Going beyond Deleuze’s heavily theorized notion of territorialization, particularly in geography circles, this paper uses the notion of territorialization to argue that the same dynamics giving rise to geographic territorializations, are spatially manifest within individual buildings or isolated spaces.
The territorialization of buildings can be observed in notions of ownership and propriety that are motivations to defend a space, place, or building. The motivations to defend suggest that there is some kind of a line between two entities, or more simply, an us and them at play. In some cases the us and them is benign, say one family's space as opposed to another's, but in others such distinctions become hard boundaries between different interest groups. Those interest groups may be denoted in terms of ideological beliefs, the physically weak and strong, different races and cultures, and so on. An explicit example is the use of walls to divide two peoples at war. Where nationalist identity is at stake, such is the case with the Berlin Wall. The current Palestinian Wall can also be described in terms not just of nationalism, but of religious or ideological identity. Still further, buildings themselves can be considered physical manifestations of such territorializations, whether bred in notions of nationalism, religious ideology, or otherwise.

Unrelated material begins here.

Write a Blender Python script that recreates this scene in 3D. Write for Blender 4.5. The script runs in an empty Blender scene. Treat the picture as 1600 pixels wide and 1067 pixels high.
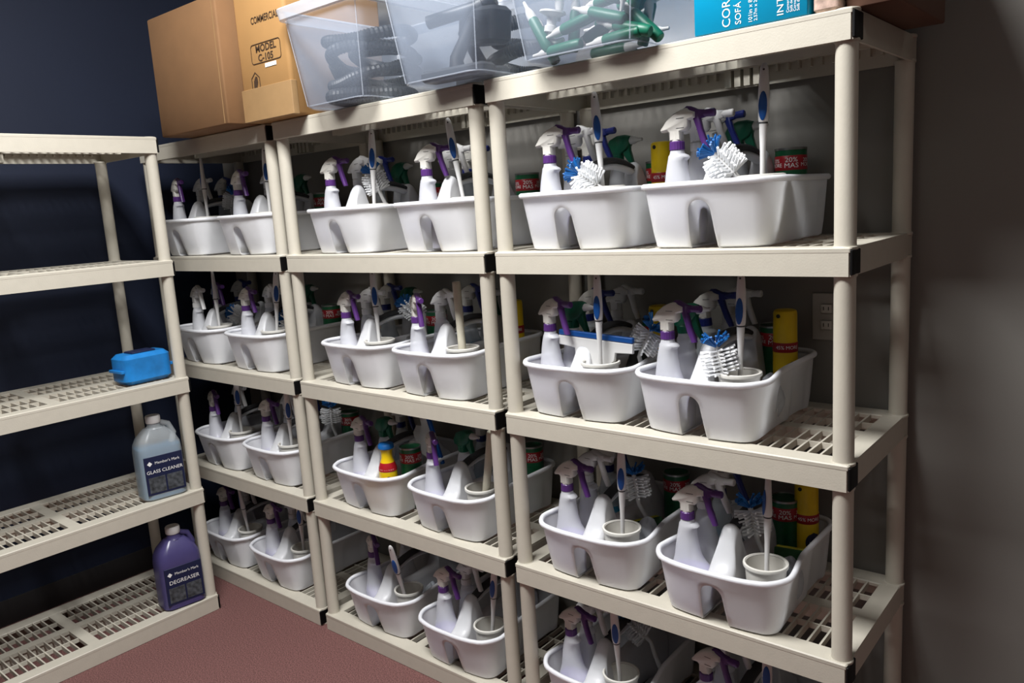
import bpy, math, random
from mathutils import Vector, Matrix, Euler
R = math.radians
rnd = random.Random(7)
scene = bpy.context.scene
col = scene.collection

# ------------------------------------------------------------------ camera, world, lights, exposure
cam_data = bpy.data.cameras.new('camera')
cam = bpy.data.objects.new('camera', cam_data); col.objects.link(cam)
cam.location = (2.299, -1.5644, 1.4803)
cam.rotation_euler = (R(80.219), R(3.586), R(39.690))
cam_data.sensor_width = 36.0; cam_data.sensor_fit = 'HORIZONTAL'; cam_data.lens = 27.851
cam_data.clip_start = 0.02
scene.camera = cam

world = bpy.data.worlds.new('world'); scene.world = world
world.use_nodes = True
world.node_tree.nodes['Background'].inputs[0].default_value = (0.9, 0.95, 1.0, 1)
world.node_tree.nodes['Background'].inputs[1].default_value = 0.05

def area_light(name, loc, sx, sy, power, color=(0.985, 0.99, 1.0)):
    l = bpy.data.lights.new(name, 'AREA'); l.shape = 'RECTANGLE'; l.size = sx; l.size_y = sy
    l.energy = power; l.color = color
    o = bpy.data.objects.new(name, l); col.objects.link(o); o.location = loc
    return o
CEIL = 3.05
TROFFERS = [(0.95, -0.98, 68), (3.6, -1.6, 2), (0.95, -3.6, 3)]
for tx, ty, tp in TROFFERS:
    area_light('ceiling_lamp_light', (tx, ty, CEIL - 0.035), 1.16, 0.5, tp)

vs = scene.view_settings
vs.view_transform = 'Standard'; vs.look = 'None'; vs.gamma = 1.0; vs.use_curve_mapping = False
vs.exposure = 0.84

# ------------------------------------------------------------------ materials
def lin(c):
    c /= 255.0
    return c / 12.92 if c <= 0.04045 else ((c + 0.055) / 1.055) ** 2.4
def rgb(r, g, b): return (lin(r), lin(g), lin(b), 1.0)
def mat(name, c, rough=0.5, metal=0.0, var=0.04, scale=30.0, bump=0.0, bscale=200.0, alpha=1.0, spec=0.5, sheen=0.0, sss=0.0):
    m = bpy.data.materials.new(name); m.use_nodes = True
    nt = m.node_tree; b = nt.nodes['Principled BSDF']
    b.inputs['Roughness'].default_value = rough; b.inputs['Metallic'].default_value = metal
    b.inputs['Alpha'].default_value = alpha; b.inputs['Specular IOR Level'].default_value = spec
    if sss: 
        b.inputs['Subsurface Weight'].default_value = sss; b.inputs['Subsurface Radius'].default_value = (1, 1, 1); b.inputs['Subsurface Scale'].default_value = 0.016
    base = rgb(*c)
    tc = nt.nodes.new('ShaderNodeTexCoord')
    n = nt.nodes.new('ShaderNodeTexNoise'); n.inputs['Scale'].default_value = scale; n.inputs['Detail'].default_value = 4
    nt.links.new(tc.outputs['Object'], n.inputs['Vector'])
    r = nt.nodes.new('ShaderNodeValToRGB')
    r.color_ramp.elements[0].position = 0.3; r.color_ramp.elements[1].position = 0.7
    r.color_ramp.elements[0].color = tuple(max(0, x * (1 - var)) for x in base[:3]) + (1,)
    r.color_ramp.elements[1].color = tuple(min(1, x * (1 + var)) for x in base[:3]) + (1,)
    nt.links.new(n.outputs['Fac'], r.inputs['Fac']); nt.links.new(r.outputs['Color'], b.inputs['Base Color'])
    if bump:
        n2 = nt.nodes.new('ShaderNodeTexNoise'); n2.inputs['Scale'].default_value = bscale; n2.inputs['Detail'].default_value = 3
        nt.links.new(tc.outputs['Object'], n2.inputs['Vector'])
        bp = nt.nodes.new('ShaderNodeBump'); bp.inputs['Strength'].default_value = bump; bp.inputs['Distance'].default_value = 0.002
        nt.links.new(n2.outputs['Fac'], bp.inputs['Height']); nt.links.new(bp.outputs['Normal'], b.inputs['Normal'])
    return m
M = {}
M['cream'] = mat('cream_resin', (194, 188, 173), 0.5, bump=0.12, bscale=260, var=0.025)
M['black'] = mat('gap_shade_black', (9, 8, 9), 0.55, spec=0.2)  # black that carries the shade of the gap between units
M['wall'] = mat('painted_wall', (126, 123, 117), 0.75, bump=0.1, bscale=120, var=0.02, scale=3)
M['plate'] = mat('outlet_plate', (172, 168, 160), 0.5, var=0.01)
M['navy'] = mat('navy_wall', (12, 24, 48), 0.7, bump=0.1, bscale=120, var=0.05, scale=3)
M['ceil'] = mat('ceiling_tile', (225, 223, 216), 0.9, bump=0.3, bscale=150)
M['base'] = mat('baseboard_vinyl', (40, 38, 38), 0.6)
M['caddy'] = mat('caddy_white', (224, 225, 229), 0.4, var=0.01, sss=0.75)
M['dkgrey'] = mat('grip_grey', (54, 54, 56), 0.7, bump=0.1)
M['white'] = mat('white_plastic', (212, 211, 209), 0.38, var=0.01)
M['offwhite'] = mat('offwhite_plastic', (210, 207, 199), 0.42, var=0.01)
M['dowel'] = mat('beige_dowel', (206, 200, 180), 0.55, var=0.05, scale=60)
M['purple'] = mat('purple_plastic', (80, 44, 108), 0.35)
M['blue'] = mat('trigger_blue', (20, 34, 106), 0.35)
M['green'] = mat('trigger_green', (0, 88, 62), 0.4)
M['grip'] = mat('grip_blue', (8, 72, 142), 0.45)
M['bblue'] = mat('bristle_blue', (12, 94, 162), 0.5)
M['bwhite'] = mat('bristle_white', (240, 241, 242), 0.5)
M['bottle'] = mat('milky_bottle', (238, 239, 243), 0.35, alpha=0.52, var=0.01)
M['lav'] = mat('lavender_liquid', (108, 90, 176), 0.3, var=0.02)
M['teal'] = mat('teal_liquid', (36, 118, 150), 0.3)
M['yelliq'] = mat('pale_liquid', (190, 188, 152), 0.3)
M['clear'] = mat('clear_bottle', (206, 214, 218), 0.25, alpha=0.5, var=0.01)
M['label_dk'] = mat('black_label', (24, 26, 32), 0.45, var=0.3, scale=200)
M['can_green'] = mat('can_green', (14, 88, 52), 0.32, var=0.18, scale=60)
M['can_red'] = mat('can_red', (160, 24, 34), 0.35)
M['metal'] = mat('tin_metal', (150, 150, 148), 0.3, metal=0.9)
M['can_yellow'] = mat('can_yellow', (226, 190, 18), 0.32, var=0.05)
M['ink_white'] = mat('white_ink', (235, 235, 232), 0.6)
M['ink_dark'] = mat('dark_ink', (58, 40, 24), 0.7)
M['ink_navy'] = mat('navy_ink', (16, 26, 60), 0.5)
M['cloth'] = mat('grey_cloth', (176, 180, 186), 0.95, bump=0.6, bscale=90)
M['dkcloth'] = mat('charcoal_cloth', (56, 56, 54), 0.95, bump=0.6, bscale=90)
M['sponge'] = mat('yellow_sponge', (196, 190, 60), 0.95, bump=0.8, bscale=300, var=0.15, scale=300)
M['scour'] = mat('green_scour', (44, 82, 48), 0.95, bump=0.8, bscale=400)
M['card'] = mat('cardboard', (124, 90, 57), 0.85, bump=0.15, bscale=60, var=0.05, scale=12)
M['card2'] = mat('cardboard_golden', (162, 122, 72), 0.8, bump=0.1, bscale=60, var=0.03, scale=12)
M['tape'] = mat('kraft_tape', (150, 119, 80), 0.6, bump=0.3, bscale=40)
M['bin'] = mat('clear_tote', (172, 184, 202), 0.18, alpha=0.2, var=0.01)
M['binrim'] = mat('tote_rim', (212, 216, 224), 0.25, alpha=0.6, var=0.01)
M['binhighlight'] = mat('tote_edge_highlight', (196, 204, 216), 0.25, alpha=0.3, var=0.01)  # paler tone carrying the edge highlight of clear plastic
M['hose'] = mat('black_hose', (34, 38, 44), 0.45)
M['hose2'] = mat('grey_tool', (62, 66, 72), 0.45)
M['tealstrip'] = mat('teal_strip', (70, 168, 172), 0.5)
M['redbit'] = mat('red_bit', (176, 40, 62), 0.5)
M['mint'] = mat('mint_tube', (16, 100, 76), 0.42)
M['tubeblue'] = mat('blue_tube', (48, 84, 176), 0.42)
M['cyanbox'] = mat('cyan_box', (0, 160, 205), 0.4, var=0.02)
M['pink'] = mat('printed_wrap', (186, 160, 146), 0.3, var=0.4, scale=60)
M['brown'] = mat('dark_carton', (92, 62, 46), 0.8)
M['photo'] = mat('label_photo', (66, 70, 74), 0.5, var=0.7, scale=70)
M['deg'] = mat('purple_jug', (72, 66, 112), 0.3, alpha=0.92, var=0.05)
M['glassjug'] = mat('clear_jug', (206, 212, 214), 0.3, alpha=0.35, var=0.02)
M['glassliq'] = mat('glass_cleaner_liquid', (26, 104, 142), 0.25)
M['bluebag'] = mat('blue_wrap', (30, 120, 190), 0.35, bump=0.3, bscale=30, var=0.2, scale=20)
def carpet_material():
    m = mat('maroon_carpet', (126, 74, 70), 0.95, var=0.0)
    nt = m.node_tree; b = nt.nodes['Principled BSDF']
    tc = nt.nodes.new('ShaderNodeTexCoord')
    n = nt.nodes.new('ShaderNodeTexNoise'); n.inputs['Scale'].default_value = 260; n.inputs['Detail'].default_value = 5
    r = nt.nodes.new('ShaderNodeValToRGB')
    r.color_ramp.elements[0].position = 0.36; r.color_ramp.elements[0].color = rgb(80, 48, 46)
    r.color_ramp.elements[1].position = 0.68; r.color_ramp.elements[1].color = rgb(140, 98, 93)
    bp = nt.nodes.new('ShaderNodeBump'); bp.inputs['Strength'].default_value = 0.7; bp.inputs['Distance'].default_value = 0.004
    nt.links.new(tc.outputs['Object'], n.inputs['Vector']); nt.links.new(n.outputs['Fac'], r.inputs['Fac'])
    nt.links.new(r.outputs['Color'], b.inputs['Base Color']); nt.links.new(n.outputs['Fac'], bp.inputs['Height'])
    nt.links.new(bp.outputs['Normal'], b.inputs['Normal'])
    return m
M['carpet'] = carpet_material()
def emitter(name, c, s):
    m = bpy.data.materials.new(name); m.use_nodes = True
    b = m.node_tree.nodes['Principled BSDF']
    b.inputs['Emission Color'].default_value = c; b.inputs['Emission Strength'].default_value = s
    return m
M['lamp'] = emitter('lamp_diffuser', (1, 0.96, 0.9, 1), 0.6)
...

Of interest to this paper is that such boundaries play a role in collective notions of identity, such as a nation, ideology, culture, and so on. Looking to Wittgenstein’s axiom - meaning is use - it is further argued that the territories exhibited by individual buildings serve a broader purpose. The use these spaces serve give meaning, and provide the foundation for a way of life, which one could similarly describe as a cultural, religious, ethnic identity. In order to explore concretely the claim that buildings can be territorialized, the notion of threshold as discussed in Palasma’s writing on building is examined through the norms of building composition and programming. Northern Ireland's Belfast will serve as a case study.
References:
Hillier, B; (2007) Space is the machine: a configurational theory of architecture.
Deleuze, G; (1968) Difference and Repetition.
Newman, O; (1976) Defensible Space; Crime Prevention Through Urban Design.
Wimmer, A. and Glick Schiller, N. (2002), Methodological nationalism and beyond: nation–state building, migration and the social sciences. Global Networks, 2: 301–334. doi:10.1111/1471-0374.00043
Wittgenstein, L; (1951) Philosophical Investigations.